Si escribía sobre la ternura de dar de mamar a una recién nacida, se me consideraba contrarrevolucionaria, mala hermana, como si el pecho no fuera un símbolo nuestro. Si escribía sobre mujeres que podían ser crueles, se me consideraba traidora, como si no fuera una traición mayor pretender que todas las mujeres eran buenas. No se me permitía jugar en la página. Todo se consideraba desde un punto de vista político y en consecuencia peligroso. Me di cuenta (como han descubierto muchas mujeres que escriben) de que las reglas son mucho más rigurosas cuando proceden de mujeres que de hombres.

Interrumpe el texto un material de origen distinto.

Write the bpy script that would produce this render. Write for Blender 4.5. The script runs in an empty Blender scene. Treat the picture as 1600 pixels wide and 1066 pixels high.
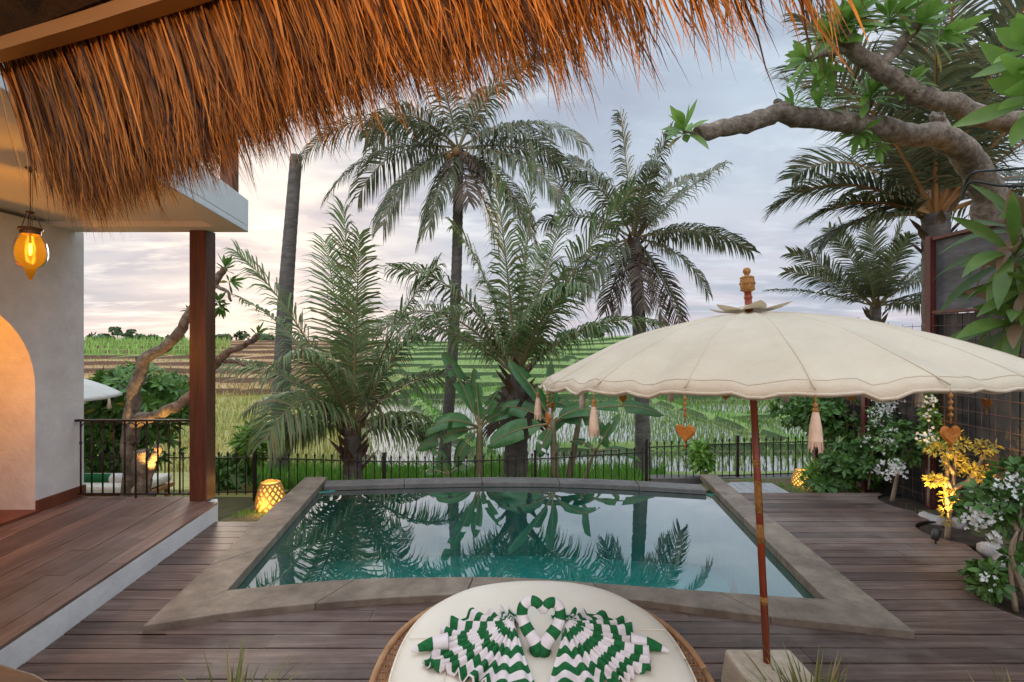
import bpy, bmesh, math, random
from mathutils import Vector, Matrix, noise
V = Vector
R = math.radians
PI = math.pi
sc = bpy.context.scene
col = sc.collection
EYE = 1.9
F = 800.0

def P(px, py, Y):
    return V(((px-800)/F*Y, Y, EYE-(py-533)/F*Y))
def G(px, py, z=0.0):
    Y = (EYE-z)*F/(py-533)
    return V(((px-800)/F*Y, Y, z))
def lerp(a, b, t): return a+(b-a)*t
def clamp(x, a=0.0, b=1.0): return max(a, min(b, x))
def sstep(a, b, x):
    t = clamp((x-a)/(b-a)); return t*t*(3-2*t)
def interp(x, pts):
    if x <= pts[0][0]: return pts[0][1]
    for (x0, y0), (x1, y1) in zip(pts, pts[1:]):
        if x <= x1: return y0+(y1-y0)*(x-x0)/(x1-x0)
    return pts[-1][1]
def nz(x, y, z=0.0): return noise.noise(V((x, y, z)))

# ------------------------------------------------------------------ materials
def newmat(name):
    m = bpy.data.materials.new(name); m.use_nodes = True
    nt = m.node_tree; nt.nodes.clear()
    return m, nt
def N(nt, t, **kw):
    n = nt.nodes.new(t)
    for k, v in kw.items(): setattr(n, k, v)
    return n
def mixrgb(nt, a, b, fac, blend='MIX'):
    n = N(nt, 'ShaderNodeMix', data_type='RGBA', blend_type=blend)
    for sock, val in ((n.inputs[0], fac), (n.inputs[6], a), (n.inputs[7], b)):
        if hasattr(val, 'is_linked') or isinstance(val, bpy.types.NodeSocket): nt.links.new(val, sock)
        elif isinstance(val, (int, float)): sock.default_value = val
        else: sock.default_value = (*val, 1)
    return n.outputs[2]
def math_n(nt, op, a, b=0.0, c=0.0, cl=False):
    n = N(nt, 'ShaderNodeMath', operation=op, use_clamp=cl)
    for s, v in zip(n.inputs, (a, b, c)):
        if isinstance(v, bpy.types.NodeSocket): nt.links.new(v, s)
        else: s.default_value = v
    return n.outputs[0]
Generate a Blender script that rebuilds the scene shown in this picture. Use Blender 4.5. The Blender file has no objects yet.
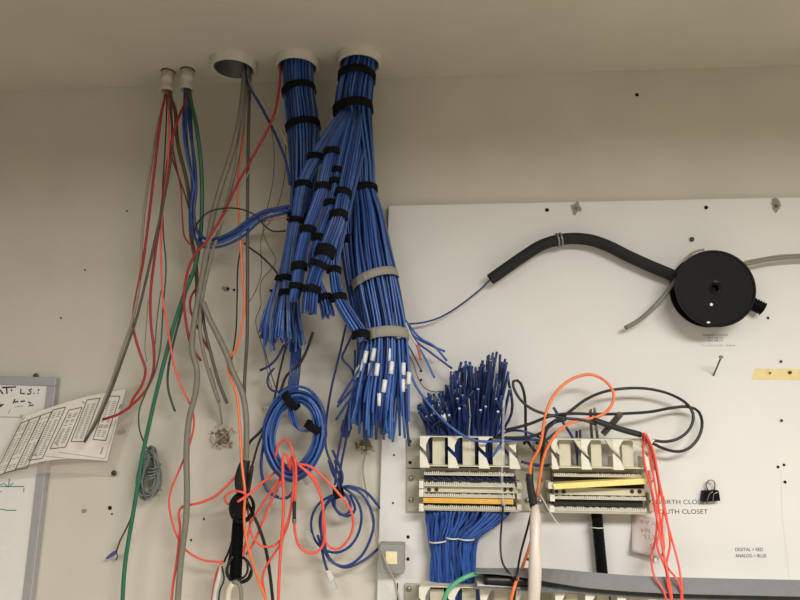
import bpy, math, random
from mathutils import Vector as V, Matrix, noise
random.seed(7)
PI = math.pi
C = bpy.context.scene.collection
F = 640.0
# ------------------------------------------------------------------ camera
u = V((25, -3930, 640)).normalized()                 # world up seen by the camera (x right, y down, z forward)
X = V((1, 0, -.0763)); X.y = 0
X.y = -(X.x*u.x + X.z*u.z)/u.y
X.normalize()
N = X.cross(u); N = N if N.z > 0 else -N              # into the wall
CAM = V((0, -1.6, 1.6))
def P(px, py, d):
    r = V((px-400, py-300, F))
    D = V((r.dot(X), r.dot(N), r.dot(u)))
    t = (1.6-d)/D.y
    return CAM + D*t
HC = P(400, 78, 0).z                                  # ceiling height
def on_ceiling(px, py):
    r = V((px-400, py-300, F)); D = V((r.dot(X), r.dot(N), r.dot(u)))
    return CAM + D*((HC-1.6)/D.z)
cam = bpy.data.cameras.new('camera'); co = bpy.data.objects.new('camera', cam); C.objects.link(co)
cam.sensor_width = 36; cam.lens = 36*F/800; cam.clip_start = .02
R3 = Matrix(((X.x, -X.y, -X.z), (N.x, -N.y, -N.z), (u.x, -u.y, -u.z)))
co.matrix_world = Matrix.Translation(CAM) @ R3.to_4x4()
bpy.context.scene.camera = co

# ------------------------------------------------------------------ materials
def lin(c):
    return tuple(((v/255)/12.92 if v/255 <= .04045 else ((v/255+.055)/1.055)**2.4) for v in c)+(1,)
def M(name, rgb, rough=.5, metal=0, var=.08, scale=60, bump=0, alpha=1, spec=.5, trans=0):
    m = bpy.data.materials.new(name); m.use_nodes = True
    nt = m.node_tree; b = nt.nodes['Principled BSDF']
    tc = nt.nodes.new('ShaderNodeTexCoord'); nz = nt.nodes.new('ShaderNodeTexNoise')
    nz.inputs['Scale'].default_value = scale; nz.inputs['Detail'].default_value = 4
    nt.links.new(tc.outputs['Object'], nz.inputs['Vector'])
    rp = nt.nodes.new('ShaderNodeValToRGB'); c = lin(rgb)
    rp.color_ramp.elements[0].color = tuple(v*(1-var) for v in c[:3])+(1,)
    rp.color_ramp.elements[1].color = tuple(min(1, v*(1+var)) for v in c[:3])+(1,)
    rp.color_ramp.elements[0].position = .3; rp.color_ramp.elements[1].position = .7
    nt.links.new(nz.outputs['Fac'], rp.inputs['Fac']); nt.links.new(rp.outputs['Color'], b.inputs['Base Color'])
    b.inputs['Roughness'].default_value = rough; b.inputs['Metallic'].default_value = metal
    b.inputs['Specular IOR Level'].default_value = spec
    b.inputs['Alpha'].default_value = alpha
    b.inputs['Transmission Weight'].default_value = trans
    if bump:
        bp = nt.nodes.new('ShaderNodeBump'); bp.inputs['Strength'].default_value = bump; bp.inputs['Distance'].default_value = .002
        nt.links.new(nz.outputs['Fac'], bp.inputs['Height']); nt.links.new(bp.outputs['Normal'], b.inputs['Normal'])
    return m
sidem = M('side_wall_paint', (128, 125, 119), .85, var=.05, scale=5)
wallm = M('painted_plaster', (208, 202, 188), .85, var=.05, scale=5, bump=.15, spec=.2)
ceilm = M('ceiling_paint', (206, 199, 184), .9, var=.04, scale=4, bump=.1, spec=.1)
floorm = M('floor_tile', (176, 170, 160), .5, var=.1, scale=4)
boardm = M('white_laminate', (222, 219, 214), .55, var=.02, scale=6, spec=.3)
blue = [M('blue_jacket', (44, 84, 156), .33, var=.1), M('blue_jacket_deep', (30, 58, 120), .33, var=.1), M('blue_jacket_light', (66, 106, 176), .33, var=.1)]
pale = M('pale_grey_blue_jacket', (100, 114, 142), .45)
BM = blue*6+[pale, M('blue_jacket_dark', (26, 50, 104), .42)]
navy = M('navy_jacket', (28, 48, 98), .45)
core = M('cut_core', (70, 75, 95), .6, var=.5, scale=900)
corew = M('cut_core_pale', (190, 195, 200), .5, var=.3, scale=900)
blk = M('black_velcro', (22, 22, 23), .95, var=.3, scale=900, bump=.4, spec=.15)
blkj = M('black_jacket', (24, 23, 23), .4)
blkp = M('black_plastic', (12, 12, 14), .5, spec=.12)
blkr = M('black_rubber_sleeve', (30, 31, 33), .6)
gstrap = M('grey_strap', (152, 147, 137), .8, var=.1, scale=500, bump=.2)
grey = M('grey_jacket', (128, 124, 112), .5)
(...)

Tuve un episodio amargo relacionado con esto en 1979, cuando era una madre reciente que había dejado de amamantar y leí un conjunto de poemas sobre el embarazo y el parto en un festival de poesía de mujeres en San Francisco. Empecé con:

Amamantándote La primera noche de luna llena, el primitivo saco del océano se rompió, y te di nacimiento, mujercita con la parte de arriba de zanahoria, una naricita respingona, saliendo a empujones de mí como mi madre me empujó fuera de sí misma, como hizo su madre, y la madre de su madre antes que ella, todas nacemos de una mujer.
Soy la segunda hija de una segunda hija, pero tú serás la primera. Verás la frase «segundo sexo» con desconcierto, preguntándote cómo alguien, a no ser un loco, podría llamarte «segunda» cuando eres tan espléndidamente primera, confiriendo hasta a tu madre el carácter de primera, de inmensa, de plena como la luna cuando está más llena e ilumina el cielo.
Ahora la luna está llena de nuevo y tienes cuatro semanas de edad. leoncita, leona, aúllas buscando mis pechos, le gruñes a la luna, cuánto quiero tu avidez, tu exigente cara roja, tu hambrienta boca que aúlla, tus gritos, tus lloros que sólo escriben vida con grandes letras de color sangre.
Has nacido mujer por la pura gloria de serlo, pequeña pelirroja, hermosa chillona. No eres el segundo sexo, sino la primera del primero; y cuando las fases de la luna completen el ciclo de tu vida, te coronarás con la alegría de ser una mujer, diciéndole a la luna pálida que se hunda a sí misma en el océano azul, y exultante, exultante, exultante de la rosada maravilla de tu maravillosa y llena de luz identidad.